Vox Lux (2018)

Brady Corbet directs Natalie Portman, Jude Law and Raffey Cassidy in this fictional biopic of a pop star who came to fame after surviving a school shooting.

Much like Ash is the Purest White, this feels like a filmmaker taking stock of the first fifth of the 21st century. It also showcases an abnormally layered, ambiguous, spellbinding central character (Cassidy / Portman as Madonna / Britney inspired Celeste). Don’t get me wrong Vox Lux is an uneven film. Much of the run time is filled with knowingly detached, knowingly ironic character study soap.
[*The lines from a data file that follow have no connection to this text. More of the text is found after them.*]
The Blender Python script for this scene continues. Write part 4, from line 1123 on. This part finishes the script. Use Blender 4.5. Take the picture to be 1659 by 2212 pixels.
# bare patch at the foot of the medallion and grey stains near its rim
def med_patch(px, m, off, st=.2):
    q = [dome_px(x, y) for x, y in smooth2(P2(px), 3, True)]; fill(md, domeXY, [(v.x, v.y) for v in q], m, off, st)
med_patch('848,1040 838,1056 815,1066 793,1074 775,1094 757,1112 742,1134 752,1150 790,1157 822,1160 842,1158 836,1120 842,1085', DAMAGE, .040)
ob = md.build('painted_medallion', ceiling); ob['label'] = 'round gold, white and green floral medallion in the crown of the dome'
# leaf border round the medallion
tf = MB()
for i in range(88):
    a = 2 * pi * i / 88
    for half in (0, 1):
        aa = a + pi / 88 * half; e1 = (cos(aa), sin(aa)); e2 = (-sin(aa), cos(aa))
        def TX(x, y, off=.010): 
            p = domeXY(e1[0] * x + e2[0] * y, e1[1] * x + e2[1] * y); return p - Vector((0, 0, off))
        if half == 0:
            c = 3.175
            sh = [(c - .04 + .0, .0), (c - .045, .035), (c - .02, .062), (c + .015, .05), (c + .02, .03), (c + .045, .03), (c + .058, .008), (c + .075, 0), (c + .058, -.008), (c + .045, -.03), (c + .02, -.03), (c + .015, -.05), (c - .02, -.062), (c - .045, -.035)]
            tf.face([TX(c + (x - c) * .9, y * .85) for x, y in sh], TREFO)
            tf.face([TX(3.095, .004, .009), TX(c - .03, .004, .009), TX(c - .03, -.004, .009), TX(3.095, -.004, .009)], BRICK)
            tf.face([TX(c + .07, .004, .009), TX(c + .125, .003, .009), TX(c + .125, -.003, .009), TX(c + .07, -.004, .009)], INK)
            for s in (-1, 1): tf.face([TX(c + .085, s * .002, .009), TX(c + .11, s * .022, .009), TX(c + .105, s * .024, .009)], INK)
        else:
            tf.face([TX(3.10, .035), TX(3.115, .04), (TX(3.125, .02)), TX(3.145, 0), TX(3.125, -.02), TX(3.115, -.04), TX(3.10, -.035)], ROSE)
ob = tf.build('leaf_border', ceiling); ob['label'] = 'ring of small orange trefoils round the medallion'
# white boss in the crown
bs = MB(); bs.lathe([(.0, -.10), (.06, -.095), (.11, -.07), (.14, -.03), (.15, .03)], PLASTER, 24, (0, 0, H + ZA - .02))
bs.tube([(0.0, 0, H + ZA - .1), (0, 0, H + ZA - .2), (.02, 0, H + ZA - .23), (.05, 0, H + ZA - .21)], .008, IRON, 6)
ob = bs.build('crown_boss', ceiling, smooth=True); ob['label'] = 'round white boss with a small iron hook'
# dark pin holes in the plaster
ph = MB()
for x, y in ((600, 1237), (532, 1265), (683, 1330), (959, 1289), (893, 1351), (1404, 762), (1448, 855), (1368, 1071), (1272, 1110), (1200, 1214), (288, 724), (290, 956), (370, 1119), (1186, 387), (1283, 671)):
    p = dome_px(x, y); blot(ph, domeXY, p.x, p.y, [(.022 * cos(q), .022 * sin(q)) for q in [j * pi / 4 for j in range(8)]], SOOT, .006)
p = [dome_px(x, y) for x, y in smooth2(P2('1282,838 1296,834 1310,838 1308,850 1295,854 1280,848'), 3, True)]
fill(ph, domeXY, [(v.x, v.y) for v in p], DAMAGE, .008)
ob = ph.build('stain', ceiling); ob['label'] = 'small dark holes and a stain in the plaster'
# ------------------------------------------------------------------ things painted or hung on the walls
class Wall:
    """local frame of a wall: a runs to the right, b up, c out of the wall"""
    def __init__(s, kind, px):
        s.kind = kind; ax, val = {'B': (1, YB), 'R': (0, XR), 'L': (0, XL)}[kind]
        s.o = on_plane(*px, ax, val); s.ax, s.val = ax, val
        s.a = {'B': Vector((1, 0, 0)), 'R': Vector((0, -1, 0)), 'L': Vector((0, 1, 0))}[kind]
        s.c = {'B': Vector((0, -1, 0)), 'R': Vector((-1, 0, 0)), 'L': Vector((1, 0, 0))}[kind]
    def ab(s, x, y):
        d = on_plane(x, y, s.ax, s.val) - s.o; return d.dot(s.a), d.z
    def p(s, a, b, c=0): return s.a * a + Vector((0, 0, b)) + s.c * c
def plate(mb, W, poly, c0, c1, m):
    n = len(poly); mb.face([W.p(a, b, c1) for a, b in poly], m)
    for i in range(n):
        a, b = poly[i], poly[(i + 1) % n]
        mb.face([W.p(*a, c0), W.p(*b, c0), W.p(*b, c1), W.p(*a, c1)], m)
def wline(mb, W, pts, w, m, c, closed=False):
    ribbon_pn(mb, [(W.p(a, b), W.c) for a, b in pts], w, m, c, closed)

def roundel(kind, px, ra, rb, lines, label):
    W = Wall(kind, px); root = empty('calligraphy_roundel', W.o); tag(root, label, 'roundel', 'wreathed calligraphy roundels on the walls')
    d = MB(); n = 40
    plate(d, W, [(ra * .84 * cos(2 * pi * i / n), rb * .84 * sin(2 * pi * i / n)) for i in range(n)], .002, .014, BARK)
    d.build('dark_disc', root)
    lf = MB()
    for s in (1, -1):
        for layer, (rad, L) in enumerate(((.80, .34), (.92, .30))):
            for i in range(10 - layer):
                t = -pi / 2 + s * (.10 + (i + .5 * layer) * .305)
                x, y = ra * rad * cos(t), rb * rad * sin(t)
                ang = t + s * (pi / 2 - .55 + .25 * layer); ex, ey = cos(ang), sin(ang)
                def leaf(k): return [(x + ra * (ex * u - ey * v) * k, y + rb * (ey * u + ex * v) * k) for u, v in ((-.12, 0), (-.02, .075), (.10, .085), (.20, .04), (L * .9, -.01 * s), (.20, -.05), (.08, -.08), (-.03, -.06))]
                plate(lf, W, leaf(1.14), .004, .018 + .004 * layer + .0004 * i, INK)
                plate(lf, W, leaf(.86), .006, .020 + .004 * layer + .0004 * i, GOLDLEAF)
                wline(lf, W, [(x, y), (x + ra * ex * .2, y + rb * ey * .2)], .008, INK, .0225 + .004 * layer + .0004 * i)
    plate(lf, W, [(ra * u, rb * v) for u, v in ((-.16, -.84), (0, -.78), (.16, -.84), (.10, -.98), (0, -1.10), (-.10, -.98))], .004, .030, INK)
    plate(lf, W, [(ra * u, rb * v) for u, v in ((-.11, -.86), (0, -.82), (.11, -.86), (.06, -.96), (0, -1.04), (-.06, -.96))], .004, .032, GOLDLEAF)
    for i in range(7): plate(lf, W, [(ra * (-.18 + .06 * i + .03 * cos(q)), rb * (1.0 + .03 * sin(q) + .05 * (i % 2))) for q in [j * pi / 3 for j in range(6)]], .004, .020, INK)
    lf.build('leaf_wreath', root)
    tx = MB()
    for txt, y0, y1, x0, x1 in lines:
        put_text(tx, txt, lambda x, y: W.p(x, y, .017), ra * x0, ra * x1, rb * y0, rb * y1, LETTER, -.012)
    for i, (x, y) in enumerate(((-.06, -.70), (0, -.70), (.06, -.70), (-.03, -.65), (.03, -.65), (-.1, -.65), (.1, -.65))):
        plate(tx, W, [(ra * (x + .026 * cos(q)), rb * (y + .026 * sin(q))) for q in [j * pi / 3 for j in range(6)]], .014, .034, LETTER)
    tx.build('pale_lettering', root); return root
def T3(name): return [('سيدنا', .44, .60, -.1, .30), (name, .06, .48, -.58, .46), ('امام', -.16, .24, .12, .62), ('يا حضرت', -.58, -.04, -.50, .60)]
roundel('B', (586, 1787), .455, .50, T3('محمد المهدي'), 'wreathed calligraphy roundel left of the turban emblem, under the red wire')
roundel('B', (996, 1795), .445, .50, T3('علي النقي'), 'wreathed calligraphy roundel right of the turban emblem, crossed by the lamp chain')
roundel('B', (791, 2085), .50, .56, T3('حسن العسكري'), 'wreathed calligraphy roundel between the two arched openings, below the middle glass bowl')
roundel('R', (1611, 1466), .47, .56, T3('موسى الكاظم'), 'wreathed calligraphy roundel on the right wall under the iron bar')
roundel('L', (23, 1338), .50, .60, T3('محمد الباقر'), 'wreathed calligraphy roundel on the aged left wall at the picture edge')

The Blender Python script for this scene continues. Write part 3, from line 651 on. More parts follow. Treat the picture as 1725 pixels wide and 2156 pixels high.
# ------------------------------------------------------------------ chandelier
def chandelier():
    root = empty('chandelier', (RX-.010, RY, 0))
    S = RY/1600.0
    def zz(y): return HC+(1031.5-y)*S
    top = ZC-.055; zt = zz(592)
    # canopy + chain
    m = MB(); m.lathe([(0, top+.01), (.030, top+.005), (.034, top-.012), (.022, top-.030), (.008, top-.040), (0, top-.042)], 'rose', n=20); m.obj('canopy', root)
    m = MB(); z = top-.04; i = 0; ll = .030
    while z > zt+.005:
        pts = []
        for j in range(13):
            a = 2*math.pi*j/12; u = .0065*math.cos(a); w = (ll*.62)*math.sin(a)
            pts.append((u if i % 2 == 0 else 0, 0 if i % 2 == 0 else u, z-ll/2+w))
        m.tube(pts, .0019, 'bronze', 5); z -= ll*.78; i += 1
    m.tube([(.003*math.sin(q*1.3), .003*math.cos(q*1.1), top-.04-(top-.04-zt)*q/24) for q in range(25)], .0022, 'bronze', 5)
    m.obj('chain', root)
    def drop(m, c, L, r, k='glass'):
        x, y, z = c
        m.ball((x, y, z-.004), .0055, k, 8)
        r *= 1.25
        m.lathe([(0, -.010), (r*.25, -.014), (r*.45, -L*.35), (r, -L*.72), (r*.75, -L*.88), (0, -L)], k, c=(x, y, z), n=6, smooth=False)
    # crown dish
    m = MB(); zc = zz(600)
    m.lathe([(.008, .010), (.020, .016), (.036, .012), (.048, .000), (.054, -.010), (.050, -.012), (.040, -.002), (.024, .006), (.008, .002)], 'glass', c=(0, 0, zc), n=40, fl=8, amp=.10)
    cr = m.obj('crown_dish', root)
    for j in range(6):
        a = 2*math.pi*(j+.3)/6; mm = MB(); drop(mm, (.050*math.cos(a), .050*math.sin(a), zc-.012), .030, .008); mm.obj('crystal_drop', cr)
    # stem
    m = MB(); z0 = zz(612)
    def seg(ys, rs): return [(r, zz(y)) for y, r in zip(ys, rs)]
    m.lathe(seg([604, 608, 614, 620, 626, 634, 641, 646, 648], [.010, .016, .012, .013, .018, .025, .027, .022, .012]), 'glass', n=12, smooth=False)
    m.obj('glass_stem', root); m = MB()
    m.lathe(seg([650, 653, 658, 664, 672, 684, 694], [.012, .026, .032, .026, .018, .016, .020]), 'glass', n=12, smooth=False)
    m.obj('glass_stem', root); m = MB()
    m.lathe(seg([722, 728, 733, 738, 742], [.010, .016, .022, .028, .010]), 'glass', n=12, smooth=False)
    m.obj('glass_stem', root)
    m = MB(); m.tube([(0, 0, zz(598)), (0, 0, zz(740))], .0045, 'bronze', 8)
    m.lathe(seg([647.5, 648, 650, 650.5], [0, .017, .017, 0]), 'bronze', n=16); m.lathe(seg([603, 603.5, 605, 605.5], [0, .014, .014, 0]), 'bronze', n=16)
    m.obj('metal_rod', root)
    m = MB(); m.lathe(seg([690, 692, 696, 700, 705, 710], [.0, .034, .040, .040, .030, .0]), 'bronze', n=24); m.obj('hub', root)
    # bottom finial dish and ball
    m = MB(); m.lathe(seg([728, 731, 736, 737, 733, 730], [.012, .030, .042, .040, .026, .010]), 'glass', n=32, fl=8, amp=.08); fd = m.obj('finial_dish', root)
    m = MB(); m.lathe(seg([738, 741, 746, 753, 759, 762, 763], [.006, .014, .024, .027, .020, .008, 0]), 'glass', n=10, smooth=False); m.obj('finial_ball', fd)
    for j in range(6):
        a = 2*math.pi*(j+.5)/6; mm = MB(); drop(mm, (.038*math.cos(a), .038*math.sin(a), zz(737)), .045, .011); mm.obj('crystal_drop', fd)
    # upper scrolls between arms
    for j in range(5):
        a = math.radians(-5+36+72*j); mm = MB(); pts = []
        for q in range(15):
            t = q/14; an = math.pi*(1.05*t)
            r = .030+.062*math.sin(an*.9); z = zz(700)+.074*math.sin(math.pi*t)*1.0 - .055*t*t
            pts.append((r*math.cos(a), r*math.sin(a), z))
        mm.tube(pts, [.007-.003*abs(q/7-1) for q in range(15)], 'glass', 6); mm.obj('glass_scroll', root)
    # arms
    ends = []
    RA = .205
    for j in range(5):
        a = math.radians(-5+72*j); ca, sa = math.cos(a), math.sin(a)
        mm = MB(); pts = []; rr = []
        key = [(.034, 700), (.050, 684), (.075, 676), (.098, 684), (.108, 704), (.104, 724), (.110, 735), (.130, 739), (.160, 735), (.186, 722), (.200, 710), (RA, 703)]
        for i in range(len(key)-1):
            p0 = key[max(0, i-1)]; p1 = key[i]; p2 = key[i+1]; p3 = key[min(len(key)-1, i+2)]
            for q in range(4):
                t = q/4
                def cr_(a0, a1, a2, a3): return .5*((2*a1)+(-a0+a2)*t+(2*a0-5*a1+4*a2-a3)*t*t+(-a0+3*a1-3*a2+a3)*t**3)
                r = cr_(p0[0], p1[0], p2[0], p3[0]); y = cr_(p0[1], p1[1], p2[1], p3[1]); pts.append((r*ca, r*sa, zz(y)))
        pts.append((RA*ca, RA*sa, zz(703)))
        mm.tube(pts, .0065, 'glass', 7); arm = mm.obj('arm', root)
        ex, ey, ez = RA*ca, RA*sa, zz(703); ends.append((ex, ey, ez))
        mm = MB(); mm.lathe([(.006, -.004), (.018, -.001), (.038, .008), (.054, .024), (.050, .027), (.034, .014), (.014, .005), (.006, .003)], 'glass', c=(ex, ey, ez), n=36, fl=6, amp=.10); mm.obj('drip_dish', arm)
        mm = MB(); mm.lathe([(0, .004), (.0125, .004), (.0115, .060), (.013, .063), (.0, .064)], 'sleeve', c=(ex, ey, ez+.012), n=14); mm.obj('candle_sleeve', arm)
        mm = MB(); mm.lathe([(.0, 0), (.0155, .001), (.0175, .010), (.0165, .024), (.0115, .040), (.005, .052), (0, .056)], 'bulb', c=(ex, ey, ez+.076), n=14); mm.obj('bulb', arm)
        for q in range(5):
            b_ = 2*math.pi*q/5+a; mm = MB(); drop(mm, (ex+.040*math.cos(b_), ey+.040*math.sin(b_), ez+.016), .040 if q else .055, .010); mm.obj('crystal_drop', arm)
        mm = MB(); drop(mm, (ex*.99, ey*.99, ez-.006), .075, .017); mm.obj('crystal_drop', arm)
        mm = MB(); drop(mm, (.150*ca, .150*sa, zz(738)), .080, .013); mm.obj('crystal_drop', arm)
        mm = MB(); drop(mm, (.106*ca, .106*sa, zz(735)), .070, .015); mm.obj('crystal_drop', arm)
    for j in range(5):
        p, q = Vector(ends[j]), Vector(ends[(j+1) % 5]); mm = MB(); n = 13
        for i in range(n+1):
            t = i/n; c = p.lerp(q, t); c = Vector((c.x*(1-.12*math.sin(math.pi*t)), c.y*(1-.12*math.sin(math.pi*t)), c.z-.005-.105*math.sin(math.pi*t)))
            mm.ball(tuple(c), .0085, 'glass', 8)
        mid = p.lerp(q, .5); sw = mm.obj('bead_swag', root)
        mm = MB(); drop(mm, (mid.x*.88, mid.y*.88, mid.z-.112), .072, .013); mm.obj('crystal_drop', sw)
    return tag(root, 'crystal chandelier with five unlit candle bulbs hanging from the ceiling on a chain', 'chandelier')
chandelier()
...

You aren’t entirely sure there is an endgame to the patience testing tantrums and tracking shots. But it is bookended by two bravura set pieces. That school massacre opener is vice tight and devastating. And the finale where Portman’s broken Celeste wiggles her sequinned heart out to autotuned hits is cathartic. Much like Bohemian Rhapsody, the razzle dazzle of a big concert finale jettisons all doubts, lifts your soul, obliterates any nagging loose ends. So there is an endgame. It is just elusive in its intention. Corbet apes his influences confidently… he loves Kubrick, Von Trier, Haneke and Bergman. But that expert deployment of music, that’s his own. Scott Walker’s score, Sia’s tunes. Wow! That uncertainty he makes us feel. We know the pot is boiling. We know the pot will boil over. Here’s the turmoil, here’s the steam but we never see it spill over into disaster. Willem Dafoe tells us what is happening. His detached narration is filled with mocking regret. Is he the devil? Are we? Corbet’s house style is precocious, lifted, but it makes you feel like you’ve fucking seen something.